CHALLENGE: Pick out every line in the data below that holds "from".

DATA EXCERPT:
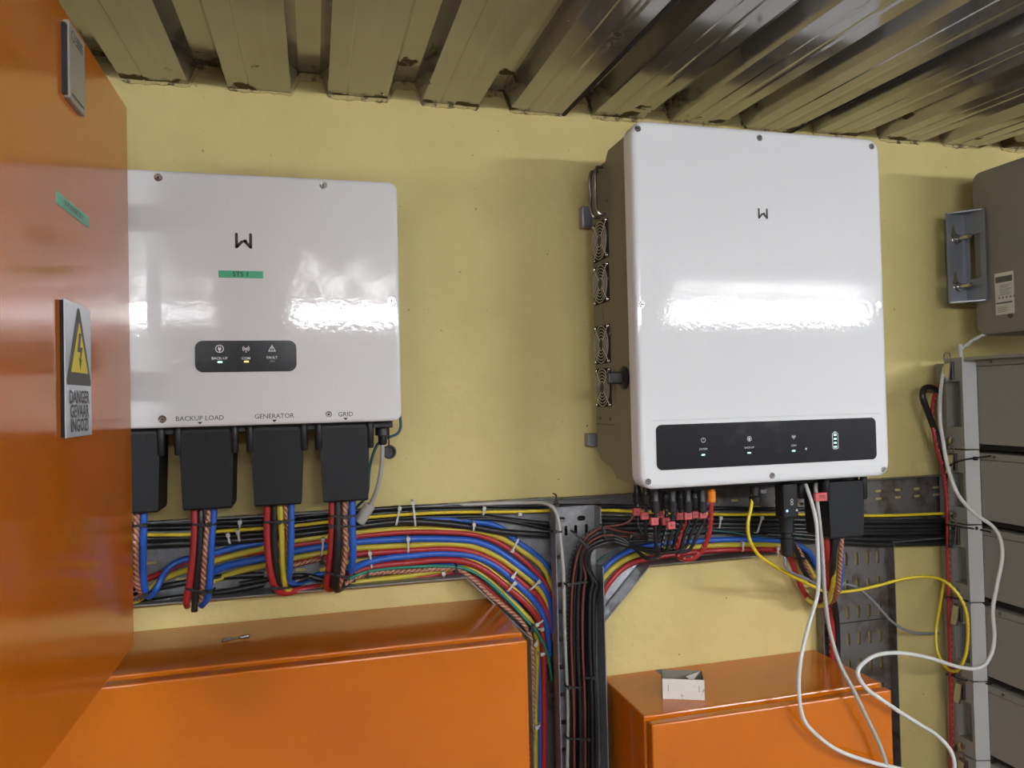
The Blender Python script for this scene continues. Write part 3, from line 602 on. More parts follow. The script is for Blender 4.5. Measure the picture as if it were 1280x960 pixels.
# ================================================================== battery stack (right)
XA, XC = 1.372, 1.402
ybv = W(1206, 560, XA, 0)[1]; ycv = W(1224, 560, XC, 0)[1]; yav = W(1183.5, 560, XA, 0)[1]; ybk = -.012
bounds = [1.668, 1.464, 1.300, 1.131, .960, .790, .620]
names = ['topmost', 'second', 'third', 'fourth', 'fifth', 'lowest visible']
for k in range(6):
    z1, z0 = bounds[k]-.0015, bounds[k+1]+.0015
    bt = thing('battery_module', f'grey battery module with side handle, {names[k]} from the top of the stack', 'battery', (1.6, -.3, z0), 'stacked battery modules at the right')
    zt2, zb2 = z1, z0
    poly = [(XA, yav), (XA, ybv), (XC, ycv), (XC, yav)]
    # face plate with the grip recess, liner and chamfered corner post
    rz1 = z1-.052 if k == 0 else z1-.050; rz0 = z0+.035 if k else z0+.048
    ra, rb = yav-.006, ybv+.006
    yy0, yy1 = sorted((ra, rb))
    cs = MB().holes([(min(yav, ybv), z0), (max(yav, ybv), z0), (max(yav, ybv), z1), (min(yav, ybv), z1)], [[(yy0, rz0), (yy1, rz0), (yy1, rz1), (yy0, rz1)]], (XA, 0, 0), Y, Z, X, .004)
    casting = obj('handle_casting', cs, M['batgrey'], bt, 20)  # darker grey paints in the shade on this left-facing side
    obj('grip_recess', MB().add([(XA+.003, yy0, rz0), (XA+.003, yy1, rz0), (XA+.003, yy1, rz1), (XA+.003, yy0, rz1), (XA+.028, yy0, rz0), (XA+.028, yy1, rz0), (XA+.028, yy1, rz1), (XA+.028, yy0, rz1)],
        [(4, 5, 6, 7), (0, 1, 5, 4), (1, 2, 6, 5), (2, 3, 7, 6), (3, 0, 4, 7)]), M['batgrey'], casting, False)
    mb = MB(); ch = .004
    mb.loft([[(x+(.002 if i < 2 else 0), y, z) for i, (x, y) in enumerate([(XA, ybv+.001), (XA, ybv), (XC, ycv), (XC, ybv+.001)])] for z in (z0,)] + [[(x, y, z) for x, y in [(XA, ybv+.001), (XA, ybv), (XC, ycv), (XC, ybv+.001)]] for z in (z0+ch, z1-ch)] + [[(x+(.002 if i < 2 else 0), y, z) for i, (x, y) in enumerate([(XA, ybv+.001), (XA, ybv), (XC, ycv), (XC, ybv+.001)])] for z in (z1,)])
    obj('corner_post', mb, M['batlit'], bt, 20)
    obj('rear_housing', MB().bbox(XA+.012, XA+.3, ybk, yav-.002, z0+.002, z1-.010, .002), M['batgrey'], bt)
    yP1 = ycv-.46
    obj('top_lip', MB().bbox(XC, XC+.25, ycv+.002, yP1, z1-.020, z1-.006, .0015), M['batgrey'], bt)
    obj('side_panel', MB().bbox(XC+.0015, XC+.25, ycv+.002, yP1, z0+.010, z1-.0210, .0015), M['batgrey'], bt)
    obj('joint_gap', MB().box(XC+.010, XC+.24, ycv-.0, yP1+.005, z0-.0015, z0+.009), M['gap'], bt)
    if k == 0: obj('lid', MB().bbox(XA+.004, XC+.25, ybv, yP1, z1-.007, z1, .001), M['batgrey'], bt)
    for yy in (ycv-.037, ycv-.25): obj('screw', MB().lathe((XC, yy, z1-.013), (-1, 0, 0), [(0, .0032), (.0018, .0030), (.0024, .001)], 12), M['darksteel'], bt)
    for z in (rz1-.018, rz0+.016): obj('rivet', MB().lathe((XA+.027, (yy0+yy1)/2-.004, z), (-1, 0, 0), [(0, .0026), (.0016, .0022)], 10), M['darksteel'], casting)
    # toggle latch above the grip
    yl = (yav+ybv)/2+.006
    lt = obj('latch', MB().bbox(XA-.006, XA+.001, yl-.010, yl+.010, rz1+.004, z1-.008, .0015), M['darksteel'], bt)
    obj('lever', MB().loft([[(XA-.006, yl-.007, z1-.012), (XA-.006, yl+.007, z1-.012), (XA-.009, yl+.007, z1-.012), (XA-.009, yl-.007, z1-.012)],
                            [(XA-.011, yl-.008, rz1+.010), (XA-.011, yl+.008, rz1+.010), (XA-.015, yl+.008, rz1+.008), (XA-.015, yl-.008, rz1+.008)],
                            [(XA-.013, yl-.007, rz1-.004), (XA-.013, yl+.007, rz1-.004), (XA-.018, yl+.006, rz1-.002), (XA-.018, yl-.006, rz1-.002)]]), M['steel'], lt)
    obj('wire_loop', MB().tube([(XA-.008, yl-.007, z1-.016), (XA-.009, yl-.0085, z1+.004), (XA-.009, yl-.006, z1+.011), (XA-.009, yl+.006, z1+.011), (XA-.009, yl+.0085, z1+.004), (XA-.008, yl+.007, z1-.016)], .0013, 6, .004), M['steel'], lt)
    obj('catch_knob', MB().lathe((XA, yl, z0+.018), (-1, 0, 0), [(0, .004), (.004, .0035), (.005, .008), (.009, .0085), (.011, .005)], 14), M['steel'], bt)

# ================================================================== unit at the upper right on the wall, and its bracket
EX = 1.45
eq = thing('grey_inverter', 'taupe grey rounded wall unit at the upper right above the battery stack', 'inverter', (1.6, -.2, 1.70))
mb = MB(); z0e, z1e = 1.715, 2.085; y0e, y1e = -.062, -.40
loops = []
for x_, ins in ((EX+.010, 0), (EX+.003, .003), (EX, .011)):
    loops.insert(0, [(x_, q[0], q[1]) for q in rrect(y1e+ins, y0e-ins, z0e+ins, z1e-ins, .022-ins*.5, 6)])
loops.append([(EX+.30, q[0], q[1]) for q in rrect(y1e, y0e, z0e, z1e, .022, 6)])
obj('housing', mb.loft(loops), M['eqgrey'], eq)
a, b = W(1243, 344, EX-.001, 0), W(1268, 391, EX-.001, 0)
ly0, ly1 = a[1], b[1]; lz1, lz0 = 1.848, 1.757
pl = obj('rating_label', MB().box(EX-.001, EX+.001, ly0, ly1, lz0, lz1), M['paper'], eq); pl['label'] = 'cream rating label with fine print'
mb = MB(); XN = (-1, 0, 0); YN = (0, -1, 0); lw = abs(ly1-ly0); lc = (ly0+ly1)/2; O = (EX-.0012, lc, lz1)
mb.prism([(-.45*lw, -.008), (.45*lw, -.008), (.45*lw, -.021), (-.45*lw, -.021)], O, YN, Z, XN, .0002)
for k in range(8): strokes(mb, [((-.20*lw-(k % 2)*.003, -.027-k*.0030), (.40*lw-(k % 3)*.004, -.027-k*.0030))], .0008, O, YN, Z, XN, .0002)
for k in range(5): mb.prism([(-.34*lw+k*.009, -.056), (-.34*lw+k*.009+.006, -.056), (-.34*lw+k*.009+.003, -.051)], O, YN, Z, XN, .0002)
mb.prism([(-.45*lw, -.064), (.42*lw, -.064), (.42*lw, -.0675), (-.45*lw, -.0675)], O, YN, Z, XN, .0002)
for k in range(5): strokes(mb, [((-.40*lw, -.074-k*.0028), (.12*lw+(k % 2)*.004, -.074-k*.0028))], .0008, O, YN, Z, XN, .0002)
obj('printing', mb, M['inkgrey'], pl, False)
p = W(1263, 392.5, EX, 0); obj('plug', MB().lathe((EX, p[1], p[2]-.002), XN, [(0, .0065), (.0008, .006)], 14), M['brushbrown'], eq)
# Z-shaped wall bracket
bk = thing('wall_bracket', 'blue-grey steel bracket with keyholes and two bolts beside the taupe unit', 'bracket', (1.42, -.04, 1.79))
bx0, bx1, bz0, bz1 = 1.394, 1.446, 1.792, 1.998
def keyhole(cx, cz): return [(cx+.0095*math.cos(a_), cz-.006+.0095*math.sin(a_)) for a_ in np.radians(np.arange(-230, 55, 20))]+[(cx+.005, cz+.012), (cx+.0035, cz+.018), (cx, cz+.020), (cx-.0035, cz+.018), (cx-.005, cz+.012)]
mb = MB().holes([(bx0, bz0), (bx1, bz0), (bx1, bz1), (bx0, bz1)], [keyhole(1.414, 1.951), keyhole(1.414, 1.843)], (0, -.046, 0), X, Z, NY, .003)
obj('flange', mb, M['bracket'], bk, 20)
y_b = W(1233, 320, EX-.004, 0)[1]
mb = MB().holes([(-.049, bz0), (y_b, bz0), (y_b, bz1), (-.049, bz1)][::-1], [[(-.060, 1.845), (y_b+.012, 1.845), (y_b+.012, 1.945), (-.060, 1.945)]], (bx1-.003, 0, 0), Y, Z, X, .003)
obj('web', mb, M['bracket'], bk, 20)
mb = MB()
for z in (bz0, bz1-.003): mb.add([(bx0, -.046, z), (bx1, -.046, z), (bx1, y_b, z), (bx0, -.046, z+.003), (bx1, -.046, z+.003), (bx1, y_b, z+.003)], [(0, 1, 2), (5, 4, 3), (0, 3, 4, 1), (1, 4, 5, 2), (2, 5, 3, 0)])
obj('gusset', mb, M['bracket'], bk, 20)
obj('wall_spacer', MB().box(bx0+.004, bx1-.002, -.001, -.046, bz0+.01, bz1-.01), M['galv_old'], bk) if False else None
obj('standoff', MB().box(bx1-.010, bx1-.003, -.001, -.047, bz0+.004, bz1-.004), M['bracket'], bk)
for cz in (1.938, 1.829):
    bo = obj('bolt', MB().lathe((1.418, -.0005, cz), NY, [(.0455, .0055), (.0465, .0115), (.049, .0115), (.0495, .0092), (.057, .0088), (.0575, .0052), (.087, .0050), (.089, .0035)], 18), M['steel'], bk)

# ================================================================== cable trays
TY = -.006
def tray(name, label, outer, hs, y, m, flanges, t=.0018):
    xs = [q[0] for q in outer]; zs = [q[1] for q in outer]
    T = thing(name, label, 'cable tray', (sum(xs)/len(xs), y, min(zs)), 'galvanised cable trays on the wall')
    obj('base_plate', MB().holes(outer, hs, (0, y, 0), X, Z, NY, t), m, T, 20)
    for (a, b, d) in flanges:                  # flange between two points of the plate, d deep towards the room
        a, b = np.array((a[0], y, a[1])), np.array((b[0], y, b[1])); n = np.cross(b-a, (0, 1., 0)); n /= np.linalg.norm(n); n *= .0009
        q = np.array((0, -d, 0)); mb = MB(); mb.loft([[a-n, a+n, a+n+q, a-n+q], [b-n, b+n, b+n+q, b-n+q]])
        dd = (b-a)/np.linalg.norm(b-a)
        obj('flange', mb, m, T, 20)
    return T
hz = [slot(x, 1.385, .020, .0055) for x in np.arange(-.55, .40, .05)]+[slot(x, 1.33, .020, .0055) for x in np.arange(-.53, .40, .05)]+[slot(x, 1.298, .020, .0055) for x in np.arange(-.53, .30, .05)]
zb1 = W(400, 740, -.052)[2]; q1, q2_ = W(583, 722, -.052), W(664, 799, -.052); xq1, xq2, zq2 = q1[0], q2_[0], q2_[2]; zb1 = q1[2]
T1 = tray('cable_tray', 'galvanised wall tray behind the coloured cables, left of the black cable bundle',
     [(-.75, zb1), (xq1, zb1), (xq2, zq2), (.455, zq2), (.455, 1.402), (-.75, 1.402)], hz, TY, M['galv'],
     [((-.75, zb1), (xq1, zb1), .046), ((-.75, 1.402), (.455, 1.402), .022)])
for i, x in enumerate(np.arange(-.5, .43, .06)):
    obj('edge_slot', MB().box(x, x+.020, TY-.010, TY-.012, 1.4026, 1.4034), M['gap'], T1)
def diag(a, b, d, T, m):
    a, b = np.array((a[0], TY, a[1])), np.array((b[0], TY, b[1])); n = np.cross(b-a, (0, 1., 0)); n /= np.linalg.norm(n); n *= .0010; q = np.array((0, -d, 0))
    obj('flange', MB().loft([[a-n, a+n, a+n+q, a-n+q], [b-n, b+n, b+n+q, b-n+q]]), m, T, 20)
diag((xq1, zb1), (xq2, zq2), .046, T1, M['galv'])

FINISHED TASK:
The Blender Python script for this scene continues. Write part 3, from line 602 on. More parts follow. The script is for Blender 4.5. Measure the picture as if it were 1280x960 pixels.
    bt = thing('battery_module', f'grey battery module with side handle, {names[k]} from the top of the stack', 'battery', (1.6, -.3, z0), 'stacked battery modules at the right')